Wednesday, April 10, 2013

Güven bana

Huzur dediğin şeyin en çok güvenle alakası olduğuna kanaat getirdim bugün. Dertleşirken arkadaşına güvenirsin, açken babana, üşürken annene, uyurken kardeşine... O yüzden problemli çocukluklar hariç, insan hep kendi çocukluğunu özler dönüp baktığında. Güvenden oluşmuş bir huzur yumağıdır çocukluk. Fakir de olsan, çiftlikte de yaşasan, villada da, güvendiğin bir ailen vardır. Kardeşinle kavga da etsen, bilirsin daha iri bir çocuk geldiğinde seni koruyamasa da elini tutacak, yaralı dizine minik parmaklarıyla dokunacaktır. 

Hayatımda çok kez hayal kırıklığına uğradım. Başarılı olamadığımda kendime kızdım, benimle oynamadığında abime, sınavım kötü geçtiğinde sisteme, kadınına destek olamadığında ülkeme...

"Canım yandı" kelimesini çok kullanan biri değilimdir. Hiç canı yanmayan biri de değilim elbet. 

Şunu söyleyebilirim ki güvensizlik beni en çok huzursuz eden şeylerden biri.

Neyse ki zamanında kardeşim gibi sevdiğim bir arkadaşımın o çok güvendiğim karakteri üzerime vıcık vıcık bir hamur gibi yapıştığında temizlememe yardım eden pek çok arkadaşım oldu.

Şimdi de hayatımdaki önemli yollardan birini çizerken karşıma çıkan çamur deryasında hiç sakınmadan üstümü silkeleyip devam etmemi sağlayan bir ailem var. 

Tek istenen güvendir huzurlu bir yolda. Dilerim, herkesin arkasında içini ısıtacak, varlığını hissettirip adımlarını sağlamlaştıracak bir sevdiği ya da kendi ile başa çıkabilecek güçlü bir benliği olur.

Aksi takdirde çıldırmamak işten değil. 


"Biz büyüdük ve kirlendi dünya"ya bağlamadan gidiyorum :)

Monday, April 1, 2013

1 Nisan




Çocukken bir seferinde evden kaçıyormuşum havası verdiğim acıklı bir mektup yazmıştım annemle babama. Hesapta çok üzülecek, kıymetimi anlayacaklardı. Benim kaybolmadığımı anladıklarında ise o kıymetini anladıkları yavrularını kaybetmedikleri için çok sevinecek, beni hep mutlu edeceklerdi. 

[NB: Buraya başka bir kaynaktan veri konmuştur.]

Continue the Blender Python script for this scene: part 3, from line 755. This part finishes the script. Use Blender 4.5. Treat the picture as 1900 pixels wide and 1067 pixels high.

Ben öyle varsaymıştım ama ne babam ne annem, mektubu bulduklarını bile belli etmediler. Yatağın altında yaklaşık bir saat boyunca aptal aptal yatıp toz yuttum. En sonunda sıkıntıdan patlayıp yatağın altından çıktım. O kadar uğraşmışken içeri gidip kös kös oturmayı hiç canım istemiyordu. Mektubu yazarken göz yaşlarına boğulduğumu anlasınlar diye parmağımı bardaktaki suya batırıp batırıp kağıdın üstüne damlatmıştım. İlk seferinde dandik tükenmez kalemin mürekkebi su ile dağılmadığı için başka bir kalem bulup tüm mektubu baştan yazdığımı düşünecek olursak, bizimkilerin yanına gidip hiçbirşey olmamış gibi davranmak gururuma dokunurdu. 

Odamın kapısına yaslanıp içeriden gelecek olası hayıflanmalarını dinlemeye karar verdim.

Sonra ne mi oldu? 

Babam anneme beni sordu, annem de mektup bırakarak evden kaçtığımı söyledi. "Hay Allah! Neyse napalım, bundan sonra hep oğlanlara oyuncak alırız" dedi. Sonra sustular. Annem mutfağa gitti, babam televizyonu açtı. 

Tırım tırım yanlarına gidip neden hiç üzülmediklerini falan sorduğumu hatırlıyorum. Sanırım onları bırakıp gidecek kadar sevmiyorsam, onların da buna üzülmemelerinin normal olduğu gibi birşeylerden bahsettiler. Neyse ki uzun tartışmamızın sonunda beni ne kadar sevdiklerini iyice anlattılar da konuyu tatlıya bağladık.

Öğrendim, aldığım her karardan kendimin sorumlu olduğunu.